▶ Exercise directions: Your task is to give the listing below back word for word, pictures excluded.

▶ Given data:

>> BEGIN

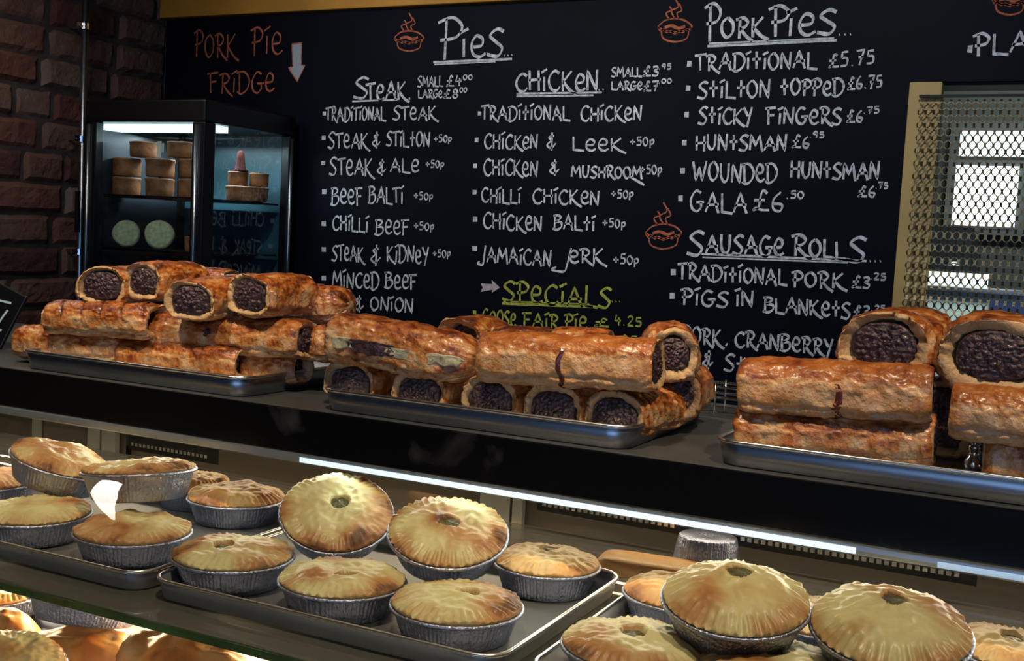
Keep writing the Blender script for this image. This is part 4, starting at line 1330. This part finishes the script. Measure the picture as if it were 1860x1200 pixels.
def foil_tin(r, h, seed, flip=False):
    k = MB()
    n = 352
    prof_ = [(0.0, 0.0015, 0), (0.4 * r, 0.0, 0), (0.78 * r, 0.0, 0.2), (0.805 * r, 0.0015, 1), (0.88 * r, h * 0.45, 1), (0.945 * r, h * 0.93, 1), (0.965 * r, h * 0.985, 0.3), (1.0 * r, h, 0), (1.018 * r, h - 0.0008, 0), (1.022 * r, h - 0.0030, 0), (1.012 * r, h - 0.0042, 0),
             (1.004 * r, h - 0.002, 0), (0.955 * r, h - 0.001, 0.3), (0.935 * r, h * 0.93, 1), (0.81 * r, 0.003, 1), (0.4 * r, 0.003, 0), (0.0, 0.003, 0)]
    rings = []
    for rr_, z, fl in prof_:
        ring = []
        for i in range(n):
            t = 2 * pi * i / n
            q = rr_ + fl * (0.00045 * sin(88 * t) + 0.0011 * noise.noise(Vector((cos(t) * 30, sin(t) * 30, seed + z * 12))))
            q += 0.0010 * noise.noise(Vector((cos(t) * 2, sin(t) * 2, seed))) * (1 if rr_ > 0.5 * r else 0)
            ring.append((q * cos(t), q * sin(t), z))
        rings.append(ring)
    k.loops(rings, True, True, True)
    return k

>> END

▶ Written answer:
Keep writing the Blender script for this image. This is part 4, starting at line 1330. This part finishes the script. Measure the picture as if it were 1860x1200 pixels.
def foil_tin(r, h, seed, flip=False):
    k = MB()
    n = 352
    prof_ = [(0.0, 0.0015, 0), (0.4 * r, 0.0, 0), (0.78 * r, 0.0, 0.2), (0.805 * r, 0.0015, 1), (0.88 * r, h * 0.45, 1), (0.945 * r, h * 0.93, 1), (0.965 * r, h * 0.985, 0.3), (1.0 * r, h, 0), (1.018 * r, h - 0.0008, 0), (1.022 * r, h - 0.0030, 0), (1.012 * r, h - 0.0042, 0),
             (1.004 * r, h - 0.002, 0), (0.955 * r, h - 0.001, 0.3), (0.935 * r, h * 0.93, 1), (0.81 * r, 0.003, 1), (0.4 * r, 0.003, 0), (0.0, 0.003, 0)]
    rings = []
    for rr_, z, fl in prof_:
        ring = []
        for i in range(n):
            t = 2 * pi * i / n
            q = rr_ + fl * (0.00045 * sin(88 * t) + 0.0011 * noise.noise(Vector((cos(t) * 30, sin(t) * 30, seed + z * 12))))
            q += 0.0010 * noise.noise(Vector((cos(t) * 2, sin(t) * 2, seed))) * (1 if rr_ > 0.5 * r else 0)
            ring.append((q * cos(t), q * sin(t), z))
        rings.append(ring)
    k.loops(rings, True, True, True)
    return k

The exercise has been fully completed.